Copy the listing below line for line, starting at its first line and ending with the line that has "R_ = math.radians" in it. Add nothing.

--- Start ---

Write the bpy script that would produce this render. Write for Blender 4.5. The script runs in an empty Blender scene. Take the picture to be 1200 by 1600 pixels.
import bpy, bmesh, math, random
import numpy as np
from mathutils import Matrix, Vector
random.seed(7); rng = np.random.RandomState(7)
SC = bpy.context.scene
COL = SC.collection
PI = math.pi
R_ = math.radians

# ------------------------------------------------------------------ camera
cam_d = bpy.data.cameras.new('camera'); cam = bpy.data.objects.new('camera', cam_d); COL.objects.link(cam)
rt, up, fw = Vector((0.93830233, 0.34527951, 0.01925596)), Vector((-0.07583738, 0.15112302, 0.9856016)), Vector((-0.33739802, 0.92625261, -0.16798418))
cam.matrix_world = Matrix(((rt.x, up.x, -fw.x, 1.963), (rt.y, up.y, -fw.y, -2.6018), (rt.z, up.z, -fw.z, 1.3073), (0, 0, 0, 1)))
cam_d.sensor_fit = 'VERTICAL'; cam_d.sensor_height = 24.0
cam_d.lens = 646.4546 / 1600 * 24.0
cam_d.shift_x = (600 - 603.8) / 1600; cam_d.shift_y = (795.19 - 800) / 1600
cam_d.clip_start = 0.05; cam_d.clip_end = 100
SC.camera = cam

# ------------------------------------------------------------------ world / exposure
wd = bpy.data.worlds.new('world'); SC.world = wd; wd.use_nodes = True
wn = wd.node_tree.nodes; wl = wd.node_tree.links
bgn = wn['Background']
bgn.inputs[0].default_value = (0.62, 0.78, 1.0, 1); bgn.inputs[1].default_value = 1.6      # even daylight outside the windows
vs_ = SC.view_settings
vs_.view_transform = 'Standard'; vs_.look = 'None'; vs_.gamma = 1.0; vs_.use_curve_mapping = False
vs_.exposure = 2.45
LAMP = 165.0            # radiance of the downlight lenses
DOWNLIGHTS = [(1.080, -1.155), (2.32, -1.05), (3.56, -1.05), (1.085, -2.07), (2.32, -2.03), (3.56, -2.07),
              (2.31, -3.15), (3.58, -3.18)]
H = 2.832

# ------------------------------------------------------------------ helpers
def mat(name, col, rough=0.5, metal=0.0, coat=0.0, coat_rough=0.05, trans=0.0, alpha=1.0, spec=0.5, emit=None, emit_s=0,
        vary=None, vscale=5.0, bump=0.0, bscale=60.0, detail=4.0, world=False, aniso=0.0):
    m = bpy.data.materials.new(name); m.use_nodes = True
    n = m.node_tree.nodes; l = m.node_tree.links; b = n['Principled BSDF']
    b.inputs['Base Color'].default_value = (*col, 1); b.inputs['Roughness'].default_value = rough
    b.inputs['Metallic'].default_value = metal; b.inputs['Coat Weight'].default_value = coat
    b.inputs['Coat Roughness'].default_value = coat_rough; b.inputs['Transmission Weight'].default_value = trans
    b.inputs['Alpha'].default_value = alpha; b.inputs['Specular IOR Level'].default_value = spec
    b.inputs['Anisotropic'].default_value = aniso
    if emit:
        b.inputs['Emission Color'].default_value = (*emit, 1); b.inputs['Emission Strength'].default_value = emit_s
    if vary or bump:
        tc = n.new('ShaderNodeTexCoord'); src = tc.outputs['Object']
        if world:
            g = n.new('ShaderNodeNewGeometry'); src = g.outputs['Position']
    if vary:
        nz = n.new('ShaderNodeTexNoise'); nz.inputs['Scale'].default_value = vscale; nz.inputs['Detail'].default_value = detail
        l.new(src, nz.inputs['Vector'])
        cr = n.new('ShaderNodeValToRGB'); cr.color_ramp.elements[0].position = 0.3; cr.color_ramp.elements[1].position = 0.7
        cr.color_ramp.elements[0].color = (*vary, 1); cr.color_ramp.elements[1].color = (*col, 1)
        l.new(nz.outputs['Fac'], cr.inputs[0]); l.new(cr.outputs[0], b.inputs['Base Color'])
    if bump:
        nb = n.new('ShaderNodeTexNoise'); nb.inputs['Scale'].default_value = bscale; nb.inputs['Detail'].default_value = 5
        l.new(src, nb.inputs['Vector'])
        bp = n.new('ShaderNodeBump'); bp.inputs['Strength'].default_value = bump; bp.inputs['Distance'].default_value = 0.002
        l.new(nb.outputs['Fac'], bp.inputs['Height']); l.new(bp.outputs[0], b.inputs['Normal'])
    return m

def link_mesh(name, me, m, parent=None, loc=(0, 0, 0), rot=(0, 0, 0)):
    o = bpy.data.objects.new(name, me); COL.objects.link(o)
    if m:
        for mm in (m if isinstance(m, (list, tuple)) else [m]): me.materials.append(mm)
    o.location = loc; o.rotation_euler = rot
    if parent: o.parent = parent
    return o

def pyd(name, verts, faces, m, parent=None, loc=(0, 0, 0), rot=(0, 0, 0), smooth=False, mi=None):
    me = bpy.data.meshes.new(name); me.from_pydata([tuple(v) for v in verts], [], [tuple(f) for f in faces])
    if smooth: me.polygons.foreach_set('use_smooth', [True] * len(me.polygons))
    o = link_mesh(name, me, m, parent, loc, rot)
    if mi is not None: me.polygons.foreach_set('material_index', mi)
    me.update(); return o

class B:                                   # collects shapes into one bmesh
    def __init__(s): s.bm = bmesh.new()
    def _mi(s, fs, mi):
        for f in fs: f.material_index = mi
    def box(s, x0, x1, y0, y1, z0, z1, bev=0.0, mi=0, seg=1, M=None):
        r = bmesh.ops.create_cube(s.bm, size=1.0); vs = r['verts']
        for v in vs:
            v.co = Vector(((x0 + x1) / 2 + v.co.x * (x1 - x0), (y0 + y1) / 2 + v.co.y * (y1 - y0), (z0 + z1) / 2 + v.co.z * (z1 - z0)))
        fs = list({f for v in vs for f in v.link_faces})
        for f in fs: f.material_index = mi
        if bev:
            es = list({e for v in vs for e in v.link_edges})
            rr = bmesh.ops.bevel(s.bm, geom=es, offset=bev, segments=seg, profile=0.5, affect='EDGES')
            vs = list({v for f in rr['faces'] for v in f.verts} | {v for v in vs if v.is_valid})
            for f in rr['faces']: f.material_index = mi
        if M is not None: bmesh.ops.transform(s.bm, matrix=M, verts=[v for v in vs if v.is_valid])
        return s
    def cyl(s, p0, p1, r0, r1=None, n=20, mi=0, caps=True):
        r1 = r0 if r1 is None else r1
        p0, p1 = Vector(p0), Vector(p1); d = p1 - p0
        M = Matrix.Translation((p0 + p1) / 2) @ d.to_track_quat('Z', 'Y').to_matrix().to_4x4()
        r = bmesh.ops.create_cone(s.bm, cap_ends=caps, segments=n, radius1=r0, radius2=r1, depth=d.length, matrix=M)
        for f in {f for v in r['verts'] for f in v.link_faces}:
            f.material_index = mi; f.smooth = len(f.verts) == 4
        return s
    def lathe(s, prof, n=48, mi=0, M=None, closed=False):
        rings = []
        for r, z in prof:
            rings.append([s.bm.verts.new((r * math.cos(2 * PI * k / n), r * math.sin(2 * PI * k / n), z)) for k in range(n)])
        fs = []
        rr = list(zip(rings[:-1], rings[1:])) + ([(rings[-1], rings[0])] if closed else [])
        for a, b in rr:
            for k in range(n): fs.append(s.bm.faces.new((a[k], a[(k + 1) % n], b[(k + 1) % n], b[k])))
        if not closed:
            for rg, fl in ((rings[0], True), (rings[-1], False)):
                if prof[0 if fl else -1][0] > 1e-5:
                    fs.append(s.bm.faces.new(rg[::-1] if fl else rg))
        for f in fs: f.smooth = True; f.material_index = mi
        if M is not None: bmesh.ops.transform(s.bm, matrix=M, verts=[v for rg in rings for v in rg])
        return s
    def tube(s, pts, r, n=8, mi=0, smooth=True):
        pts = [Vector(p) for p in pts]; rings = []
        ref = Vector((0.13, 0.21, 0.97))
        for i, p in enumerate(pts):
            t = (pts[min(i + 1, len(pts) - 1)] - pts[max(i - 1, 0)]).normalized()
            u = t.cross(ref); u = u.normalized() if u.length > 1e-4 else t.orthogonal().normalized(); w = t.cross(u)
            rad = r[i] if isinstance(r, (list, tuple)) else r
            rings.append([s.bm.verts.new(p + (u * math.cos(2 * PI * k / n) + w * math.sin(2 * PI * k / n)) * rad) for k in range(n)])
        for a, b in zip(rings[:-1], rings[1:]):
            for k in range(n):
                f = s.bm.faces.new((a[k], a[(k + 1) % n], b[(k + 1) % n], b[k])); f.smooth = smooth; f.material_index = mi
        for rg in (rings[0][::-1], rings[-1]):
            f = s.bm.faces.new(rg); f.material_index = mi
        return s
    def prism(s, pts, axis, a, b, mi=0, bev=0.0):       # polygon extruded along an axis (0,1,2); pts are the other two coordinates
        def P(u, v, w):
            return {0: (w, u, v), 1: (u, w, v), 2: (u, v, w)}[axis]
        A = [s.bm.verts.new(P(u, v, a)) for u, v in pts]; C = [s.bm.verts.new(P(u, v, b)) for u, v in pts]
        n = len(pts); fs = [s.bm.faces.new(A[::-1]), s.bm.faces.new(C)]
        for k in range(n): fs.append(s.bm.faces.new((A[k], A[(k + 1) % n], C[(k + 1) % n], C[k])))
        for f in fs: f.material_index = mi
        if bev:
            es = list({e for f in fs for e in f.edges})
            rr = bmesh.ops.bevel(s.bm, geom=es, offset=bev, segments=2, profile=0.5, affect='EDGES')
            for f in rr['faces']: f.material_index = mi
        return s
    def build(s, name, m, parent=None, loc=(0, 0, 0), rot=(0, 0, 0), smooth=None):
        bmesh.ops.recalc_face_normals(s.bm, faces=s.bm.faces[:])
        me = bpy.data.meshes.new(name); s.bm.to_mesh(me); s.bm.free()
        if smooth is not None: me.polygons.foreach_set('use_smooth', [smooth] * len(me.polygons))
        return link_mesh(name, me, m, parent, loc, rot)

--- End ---

§ FINAL ANSWER
Write the bpy script that would produce this render. Write for Blender 4.5. The script runs in an empty Blender scene. Take the picture to be 1200 by 1600 pixels.
import bpy, bmesh, math, random
import numpy as np
from mathutils import Matrix, Vector
random.seed(7); rng = np.random.RandomState(7)
SC = bpy.context.scene
COL = SC.collection
PI = math.pi
R_ = math.radians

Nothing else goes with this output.